芸を磨く環境が整わなくても数倍努力をすればよいのである。
伊丹谷良介も中村橋吾も東員の方々もそれぞれが芸道を究めようとして
日々切磋琢磨を繰り返しているのである。
まだ完全に完成したとはプロデューサーの立場からは言えないが、そこに含まれる
情熱と探求心あくなき芸道の追求がこれからのエンタテイメントには必要なのです。
見る者を感動の渦に引き込むのである。

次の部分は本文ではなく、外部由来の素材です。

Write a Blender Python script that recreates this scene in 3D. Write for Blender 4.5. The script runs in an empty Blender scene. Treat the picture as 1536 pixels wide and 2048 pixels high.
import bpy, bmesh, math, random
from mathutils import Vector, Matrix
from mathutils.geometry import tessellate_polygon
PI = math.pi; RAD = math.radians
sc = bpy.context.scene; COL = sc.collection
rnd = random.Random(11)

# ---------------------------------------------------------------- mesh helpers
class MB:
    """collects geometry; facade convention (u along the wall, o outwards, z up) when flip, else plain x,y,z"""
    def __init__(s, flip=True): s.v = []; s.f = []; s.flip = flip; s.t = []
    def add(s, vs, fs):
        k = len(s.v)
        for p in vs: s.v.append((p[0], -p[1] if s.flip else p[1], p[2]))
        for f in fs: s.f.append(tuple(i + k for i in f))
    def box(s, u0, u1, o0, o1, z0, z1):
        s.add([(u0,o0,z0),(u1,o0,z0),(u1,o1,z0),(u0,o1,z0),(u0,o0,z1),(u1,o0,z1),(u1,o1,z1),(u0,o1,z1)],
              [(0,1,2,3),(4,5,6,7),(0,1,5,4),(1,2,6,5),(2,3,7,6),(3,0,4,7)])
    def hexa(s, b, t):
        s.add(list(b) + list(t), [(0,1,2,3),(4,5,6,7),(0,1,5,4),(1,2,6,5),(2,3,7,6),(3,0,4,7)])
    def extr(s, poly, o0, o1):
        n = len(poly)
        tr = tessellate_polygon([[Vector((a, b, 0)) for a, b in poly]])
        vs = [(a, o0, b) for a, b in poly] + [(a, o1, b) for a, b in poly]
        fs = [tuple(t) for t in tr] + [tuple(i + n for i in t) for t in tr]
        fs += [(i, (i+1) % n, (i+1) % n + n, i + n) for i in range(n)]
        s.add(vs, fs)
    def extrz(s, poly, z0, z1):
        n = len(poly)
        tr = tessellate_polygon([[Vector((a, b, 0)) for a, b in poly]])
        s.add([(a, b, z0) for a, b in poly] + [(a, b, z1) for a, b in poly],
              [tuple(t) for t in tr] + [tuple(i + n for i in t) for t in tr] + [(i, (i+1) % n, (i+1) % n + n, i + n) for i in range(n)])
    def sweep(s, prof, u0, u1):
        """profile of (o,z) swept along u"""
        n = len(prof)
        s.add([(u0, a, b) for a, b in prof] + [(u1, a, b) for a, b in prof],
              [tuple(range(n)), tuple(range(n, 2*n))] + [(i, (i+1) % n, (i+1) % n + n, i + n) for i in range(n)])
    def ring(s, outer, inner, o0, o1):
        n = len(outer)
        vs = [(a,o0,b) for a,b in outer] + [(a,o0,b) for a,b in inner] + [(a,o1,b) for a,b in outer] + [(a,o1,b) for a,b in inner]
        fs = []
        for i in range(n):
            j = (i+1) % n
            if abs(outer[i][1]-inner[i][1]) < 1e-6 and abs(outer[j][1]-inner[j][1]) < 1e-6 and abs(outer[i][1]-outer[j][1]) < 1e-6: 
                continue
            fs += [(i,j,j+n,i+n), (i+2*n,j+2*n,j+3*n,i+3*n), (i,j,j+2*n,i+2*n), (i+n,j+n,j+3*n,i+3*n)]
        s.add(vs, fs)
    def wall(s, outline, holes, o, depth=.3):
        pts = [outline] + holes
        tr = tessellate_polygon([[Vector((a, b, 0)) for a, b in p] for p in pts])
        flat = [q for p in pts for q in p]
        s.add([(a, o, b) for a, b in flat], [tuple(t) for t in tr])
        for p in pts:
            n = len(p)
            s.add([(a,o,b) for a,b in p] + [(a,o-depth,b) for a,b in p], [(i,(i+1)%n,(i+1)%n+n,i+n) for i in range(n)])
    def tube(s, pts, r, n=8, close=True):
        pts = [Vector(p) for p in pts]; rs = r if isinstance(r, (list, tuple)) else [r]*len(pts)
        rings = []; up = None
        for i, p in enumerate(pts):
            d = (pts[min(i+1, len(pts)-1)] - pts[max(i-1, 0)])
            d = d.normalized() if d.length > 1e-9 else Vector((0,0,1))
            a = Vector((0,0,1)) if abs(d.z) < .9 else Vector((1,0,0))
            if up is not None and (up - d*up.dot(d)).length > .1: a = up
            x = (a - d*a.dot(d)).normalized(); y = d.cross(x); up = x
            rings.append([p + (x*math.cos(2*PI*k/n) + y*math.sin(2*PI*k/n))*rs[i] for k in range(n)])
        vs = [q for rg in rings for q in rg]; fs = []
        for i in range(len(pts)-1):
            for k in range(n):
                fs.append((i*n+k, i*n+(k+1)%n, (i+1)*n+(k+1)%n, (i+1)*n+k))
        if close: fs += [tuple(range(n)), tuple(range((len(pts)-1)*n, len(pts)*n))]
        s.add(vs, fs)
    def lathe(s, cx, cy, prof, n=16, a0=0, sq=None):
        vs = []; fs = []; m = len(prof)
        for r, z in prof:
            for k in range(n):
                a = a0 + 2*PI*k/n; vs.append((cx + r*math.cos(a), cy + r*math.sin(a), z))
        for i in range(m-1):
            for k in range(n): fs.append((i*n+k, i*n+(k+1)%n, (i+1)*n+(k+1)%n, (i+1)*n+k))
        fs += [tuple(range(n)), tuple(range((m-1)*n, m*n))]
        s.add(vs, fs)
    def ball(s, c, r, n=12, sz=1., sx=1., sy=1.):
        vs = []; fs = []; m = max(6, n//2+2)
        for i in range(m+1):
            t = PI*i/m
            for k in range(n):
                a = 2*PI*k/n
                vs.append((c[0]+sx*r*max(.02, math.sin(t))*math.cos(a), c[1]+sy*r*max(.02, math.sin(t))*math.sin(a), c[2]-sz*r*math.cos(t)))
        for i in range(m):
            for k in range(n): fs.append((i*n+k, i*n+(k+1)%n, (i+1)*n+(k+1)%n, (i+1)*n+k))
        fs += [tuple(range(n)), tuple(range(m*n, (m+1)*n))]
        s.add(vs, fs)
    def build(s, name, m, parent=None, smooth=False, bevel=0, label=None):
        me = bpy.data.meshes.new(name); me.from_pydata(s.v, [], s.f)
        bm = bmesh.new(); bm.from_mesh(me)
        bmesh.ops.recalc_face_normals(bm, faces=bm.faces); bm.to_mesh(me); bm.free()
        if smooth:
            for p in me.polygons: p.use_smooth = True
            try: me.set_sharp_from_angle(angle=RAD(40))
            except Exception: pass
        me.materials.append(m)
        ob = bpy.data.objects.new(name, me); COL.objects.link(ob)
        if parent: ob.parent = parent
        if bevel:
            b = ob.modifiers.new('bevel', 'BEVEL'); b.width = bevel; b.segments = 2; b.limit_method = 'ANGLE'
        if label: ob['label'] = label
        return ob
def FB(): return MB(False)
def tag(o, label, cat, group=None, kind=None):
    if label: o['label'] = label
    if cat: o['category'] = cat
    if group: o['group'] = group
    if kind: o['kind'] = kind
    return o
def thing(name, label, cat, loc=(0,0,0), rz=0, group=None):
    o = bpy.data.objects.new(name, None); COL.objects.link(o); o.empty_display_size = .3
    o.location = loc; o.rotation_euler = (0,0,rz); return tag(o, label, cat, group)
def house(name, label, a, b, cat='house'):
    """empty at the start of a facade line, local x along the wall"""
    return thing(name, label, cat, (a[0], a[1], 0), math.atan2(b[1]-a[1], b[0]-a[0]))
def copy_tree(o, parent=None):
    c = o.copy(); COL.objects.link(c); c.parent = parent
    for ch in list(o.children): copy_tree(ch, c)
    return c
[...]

私の血が騒ぐのはこのような上昇志向を持っている人たちの役に立ちたいと思うからです。
それが私の天命ですから喜んで応援したいのです。
どのように時代が移り変わろうと、どのようなジャンルであっても、挑戦なきところに
成功も感動も生まれないのである。
伊丹谷良介は新しい時代のロックの進化系に挑戦をしてほしい。
中村橋吾はスーパー歌舞伎を飛び越えるフュージョン歌舞伎に挑戦してほしい。
東員市民ミュージカルの皆様にはプロがやらない題材に挑戦してほしい。
ローマの末期も江戸の末期も文化百花繚乱の波が立つたのです。
あらゆる文化が円熟して頂点を極めたのです。
今時代の変わり目に後世に続く精神文化を花開かせる時です。
エンタテインメントは「祭り」です。